Third, depending on the available standards of flood control, weather forecasting, and emergency response, realistic targets and goals must be established for the harmonious implementation of UFRM. These goals may also serve other purposes, such as water supply and management, groundwater recharge, and overall environmental improvement. Fourth, key development and construction activities in both urban and rural areas must be thoroughly reviewed to assess their potential impact on flood management.

Vulnerability to floods is a complex combination of interrelated dynamics and mutually reinforcing conditions that require strategic cohesion to have a long-term effect. Existing water management and flood-risk control measures may not be robust enough to cope with extensive urban flooding and its impact on all sectors of society.
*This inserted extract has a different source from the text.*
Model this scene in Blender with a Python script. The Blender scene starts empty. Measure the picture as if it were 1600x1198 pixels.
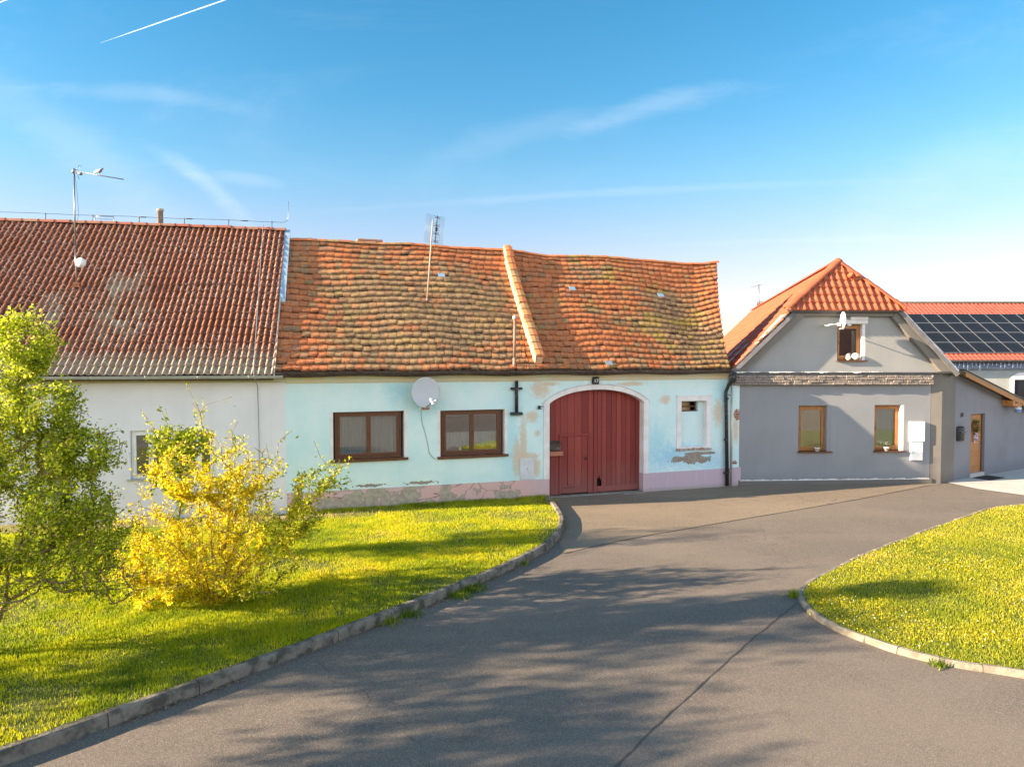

Therefore, climate variability should be incorporated into development projects with an emphasis on water-related management as the key priority for all interventions in commercial, infrastructure, and social sectors.

Moreover, the effective use of technology to prepare inundation maps and simulated water flows in conjunction with a robust flood forecasting and early warning systems may help alleviate the damage caused by floods in the future. In addition, vulnerable communities in flood-prone areas can be encouraged to use mobile phones to learn basic preparedness measures, and report damages to initiate timely relief and rescue efforts.

The writer is a development sector professional and an alumnus of Texas A&M University.